Attorney Regulation Counsel exonerates McInnis in plagiarism case, indirectly castigates Denver Post

Last year government watchdog group Colorado Ethics Watch asked the state’s Office of Attorney Regulation Counsel to investigate charges that Colorado-licensed attorney and former Congressman Scott McInnis violated professional ethics when he reportedly plagiarized articles he was contracted to write for the Hasan Family Foundation. The plagiarism charges tanked McInnis’s 2010 campaign for governor, but the Regulation Counsel found McInnis not guilty of either plagiarizing or misrepresenting his work to the foundation. The Counsel’s report on the investigation released Friday fingers the Denver Post, which broke the plagiarism story, as the guilty party in the scandal, saying the paper’s reporting was riddled with errors.

“We’re satisfied that [the Office of Attorney Regulation Counsel] did a very thorough investigation of the matter,” Colorado Ethics Watch Director Luis Toro told the Colorado Independent. “They took their time to look closely at the material and deposed two witnesses. We’re glad that they put a period on this story. The public gains in transparency for its having done the investigation.”

Retiring from Congress in 2005, McInnis agreed to write a series of articles on water in the west and to promote them for the Hasan Foundation for $300,000. McInnis leaned on water expert Rolly Fischer to do research for the articles.

When the Denver Post reported that large sections of the articles McInnis turned in were plagiarized, McInnis responded that it was Fischer who had lifted sections from a paper written decades earlier by Justice Gregory Hobbs.

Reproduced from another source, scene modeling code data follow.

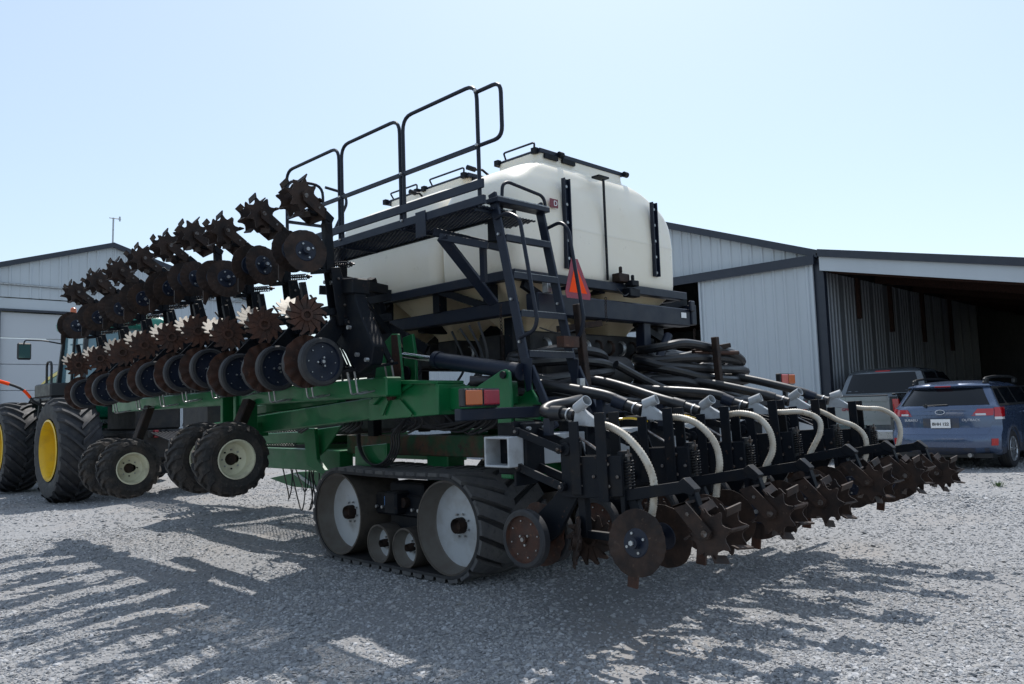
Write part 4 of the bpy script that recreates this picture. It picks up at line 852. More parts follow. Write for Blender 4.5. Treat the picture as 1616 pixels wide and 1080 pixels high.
# rear toolbar with its six units in view
RBY = 4.03; RBZ = 1.275
P(MB().rtube((3.86, RBY, RBZ), (8.75, RBY, RBZ), .25, .215, .016), 'rear_toolbar', GREYP, bevel=.006)
P(MB().beam((3.66, 4.2, 1.545), (8.9, 4.2, 1.545), .07, .085), 'light_bar', NAVY, bevel=.006)
P(MB().box(4.2, 8.4, 4.22, 4.34, 1.05, 1.16), 'green_rear_bar', GREEN, bevel=.008); P(MB().box(5.1, 8.4, 4.35, 4.45, .80, .9), 'green_lower_bar', GREEN, bevel=.008)
for x in (4.5, 5.6, 7.0, 8.2): P(MB().box(x-.03, x+.03, 4.18, 4.24, 1.16, 1.60), 'bar_mast', BLACK, bevel=.006)
xs = [4.06, 4.84, 5.66, 6.5, 7.33, 8.17]
ru = None
rear_units = []
for k, x in enumerate(xs):
    W = fr((x, 4.03, .475+rnd.uniform(-.012, .012)), (-1, 0, 0), (0, -1, 0), (0, 0, 1)) @ Matrix.Rotation(.045+rnd.uniform(-.022, .022), 4, 'X') @ Matrix.Rotation(rnd.uniform(-.03, .03), 4, 'Z')
    if ru is None: ru = row_unit(W, 'rear'); ru0 = W; o = ru
    else: o = dup(ru, W @ ru0.inverted() @ WM[ru.name], pl)
    rear_units.append((o, W)); P(MB().box(x-(.05 if k == 0 else .15), x+.15, RBY-.15, RBY+.14, RBZ-.17, RBZ+.20), 'toolbar_clamp', BLACK, bevel=.01)
    for qx in ((-.13, .13) if k else (-.03, .13)): P(MB().cyl((x+qx, RBY-.15, RBZ+.16), (x+qx, RBY-.18, RBZ+.16), .014, n=6), 'clamp_bolt', STEEL)
    for ch in o.children:
        if ch.name.startswith(('spiked', 'closing', 'coulter')): ch.matrix_basis = ch.matrix_basis @ Matrix.Rotation(rnd.uniform(0, 6.28), 4, 'X')
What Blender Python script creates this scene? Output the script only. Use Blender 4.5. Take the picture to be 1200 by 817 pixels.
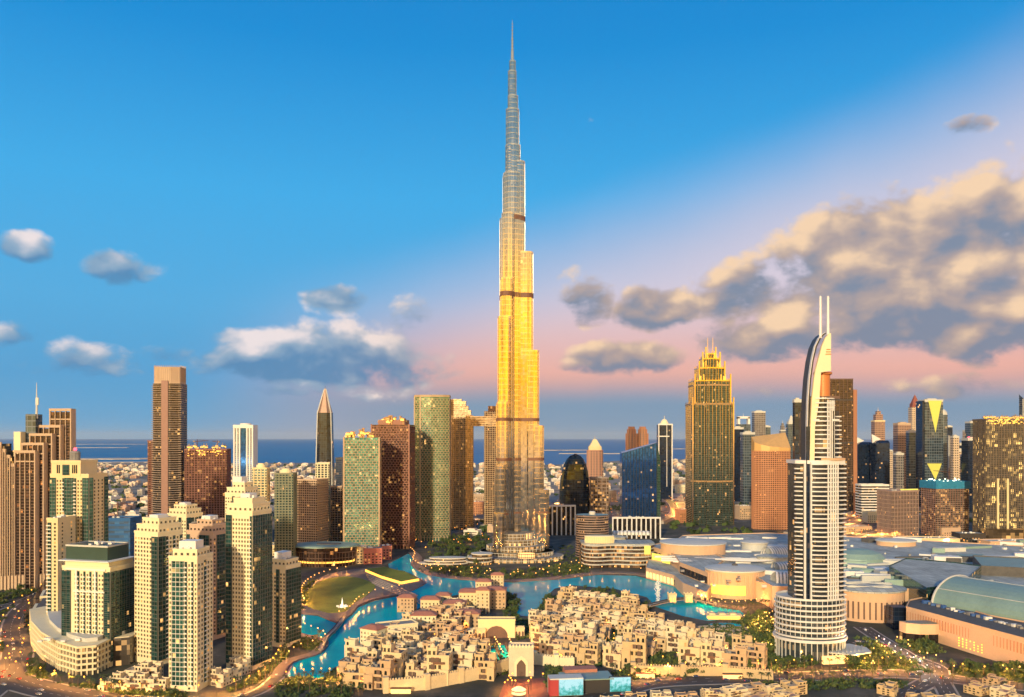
import bpy, math, random
from math import sin, cos, pi, radians, atan, atan2, hypot, sqrt, exp
R = random.Random(7)
S = bpy.context.scene
for _o in list(bpy.data.objects): bpy.data.objects.remove(_o)
C = bpy.data.collections.new("city"); S.collection.children.link(C)
F, HC, HOR = 932.0, 183.0, 513.0          # focal length (px of a 1200 px wide frame), eye height, eye-level row
# ------------------------------------------------------------------ camera, sky, sun, exposure
cam = bpy.data.cameras.new("camera"); co = bpy.data.objects.new("camera", cam); C.objects.link(co); S.camera = co
co.location = (0, 0, HC); co.rotation_euler = (pi/2, 0, 0)
cam.sensor_width = 36; cam.lens = 36*F/1200; cam.shift_y = (HOR-408.5)/1200; cam.clip_start = 5; cam.clip_end = 200000
S.view_settings.view_transform = 'Standard'; S.view_settings.look = 'None'; S.view_settings.exposure = 0.12; S.view_settings.gamma = 1
S.view_settings.use_curve_mapping = False
S.cycles.use_denoising = True; S.cycles.max_bounces = 6; S.cycles.diffuse_bounces = 2; S.cycles.glossy_bounces = 3
S.cycles.transparent_max_bounces = 6; S.cycles.volume_bounces = 0; S.cycles.sample_clamp_indirect = 4; S.cycles.sample_clamp_direct = 0
S.cycles.caustics_reflective = False; S.cycles.caustics_refractive = False
def s2l(c): return tuple(((v/255)/12.92 if v/255 <= .04045 else ((v/255+.055)/1.055)**2.4) for v in c)
SUN_EL, SUN_AZ = radians(15), radians(196)     # azimuth from +Y towards +X: behind the eye, a little to the left
sl = bpy.data.lights.new("sun", 'SUN'); sl.energy = 4.1; sl.angle = radians(2.0); sl.color = (1, .74, .42)
so = bpy.data.objects.new("sun", sl); C.objects.link(so)
so.rotation_euler = (pi/2-SUN_EL, 0, -SUN_AZ+pi)    # checked: lamp's -Z points away from the sun position
from mathutils import Vector
_sd = Vector((sin(SUN_AZ)*cos(SUN_EL), cos(SUN_AZ)*cos(SUN_EL), sin(SUN_EL)))
so.rotation_euler = (-_sd).to_track_quat('-Z', 'Y').to_euler()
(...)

McInnis said he was unaware of the uncredited borrowing until the Post reported it.

But the plagiarism was a fact and McInnis’s name was attached to the articles for which he was paid a relatively vast sum of money. The Post went after McInnis in a series of pieces and the media had a field day with the story. The public soured on the McInnis candidacy as a result. McInnis lost a humiliating primary election to untested amateur politician Dan Maes.

From Law Week Colorado:

“Mr. Fischer alone chose to import large sections of text previously written by the Honorable Justice Gregory Hobbs into one of the articles drafted for Mr. McInnis, without credit citation,” states the results of the investigation.

Fischer apparently argued that the use was not plagiarism because he believes the article is part of the “public domain,” according to the investigation, compiled from interviews with Fischer.

Fischer had never disclosed to McInnis that he had taken Hobbs’ work, according to the report.

While the Hasan Foundation had originally stated in a news release that McInnis had never disclosed to them the use of Fischer as a research assistant, the investigation found that in fact McInnis had disclosed that information to the foundation.

“For all these reasons, there is no clear and convincing evidence Mr. McInnis knowingly engaged in dishonest conduct by either: (1) plagiarizing Justice Hobbs’ work, or (2) reporting to the Foundation that the articles were his original work,” states the report.

The story was first reported and broken by the Denver Post, which then led a large editorial campaign against McInnis, calling for the former Congressman to back out of the primary given the allegations.

But Regulation Counsel John S. Gleason says the Denver Post reported erroneous facts.

“While both Mr. Fischer and [Hasan Family Foundation Chairwoman Seeme] Hasan provided contradictory accounts to the press at the time this issue was raised by the Denver Post, a more thorough review of their archived materials demonstrates that both had forgotten several specific communications with Mr. McInnis that had occurred several years before,” states Gleason.

McInnis supporters are now calling for an ethics examination into the reporting of the Denver Post.